Decisions are extremely difficult to make, and we live from day to day (ambiguity). Trade tensions (tariffs and so on), the rapid development of technology (artificial intelligence, for example), health crises, geopolitical conflicts, climate change, and sustainability challenges are all aspects of a picture that Nate Herman of the American Apparel and Footwear Association (source: WWD), has described as ‘chaos and paralysis‘, as it is difficult, if not impossible, for companies to plan even for the next quarter.
Five times as much
According to the industry.fashion website trade barriers have increased fivefold in recent years: as many as 3,000 new trade restrictions have been introduced globally in just 12 months. Conflicts have increased shipping delays by up to 30%, inflating costs and lengthening delivery times. For one in three companies, economic uncertainty is considered a primary risk to their supply chain.

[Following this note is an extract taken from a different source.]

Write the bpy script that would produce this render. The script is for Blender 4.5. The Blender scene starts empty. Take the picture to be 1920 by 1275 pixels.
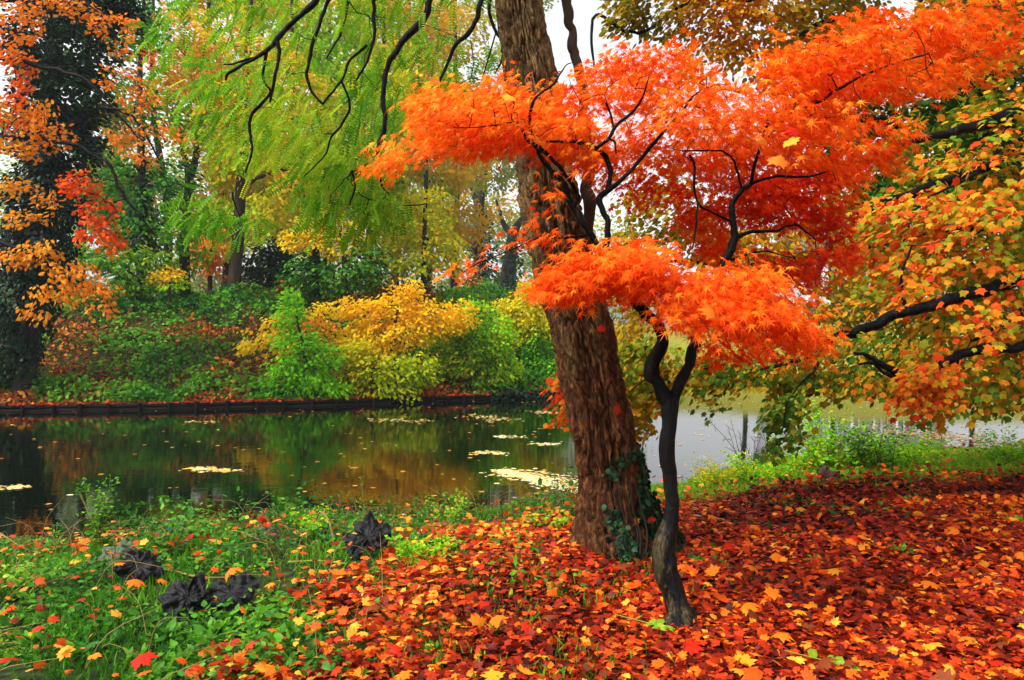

The condition of consumers
If this is the scenario that companies see, one must also take into account the condition of consumers, who are struggling with high inflation and rising interest rates and the cost of living that have eroded their purchasing power. Hence, they are increasingly price-sensitive. Fashion brands, therefore, find themselves at the centre of an increasingly complex maze of challenges. But, as always, there are opportunities. The ones to seize them are often the newest and most innovative, ‘challenging’ brands, unencumbered by established conceptions of products, shops and customers.
Think strategically
“Change in the fashion industry is not only cyclical but also structural, as there are many problems that are bound to persist. For example, the shift towards perceived quality over price re-established the quality-price equation,’ says McKinsey‘s Gemma D’Auria (source: Modaes). ‘Companies need to stop being tactical. It is no longer useful. What can be useful right now is to take a step back and think strategically. Study and understand the real strategic options and different scenarios because it will be less important to predict exactly what will happen and much more important to know how to respond quickly to what will happen. If I were an entrepreneur, I would be worried, but I would also think about the opportunities that exist.
The concern of finance
The financial markets are also worried. In its recent report with the evocative title ‘Fasten your seatbelts’, Bernstein cut its 2025 estimates for luxury by seven percentage points. Previously, he estimated a 5% growth, now a 2% decline. Analysts are alarmed by the extreme uncertainty, the devaluation of the dollar and, above all, a possible global recession. “Consumers do not buy luxury only because they are rich, but also because they are confident about future prospects”.
For this reason, the “numerous tariff crises” and “unexpected changes in US relations with Ukraine, Russia, NATO and more” have had consequences that will directly affect luxury demand, according to a report by HSBC (source FashionDive). All analyses, words, and concerns that the small footwear artisan of the first lines, bombarded with information, knows perfectly well. What he probably does not yet know, however, is the winning strategy to tackle a market that has become far too complex and, often, no longer within his reach.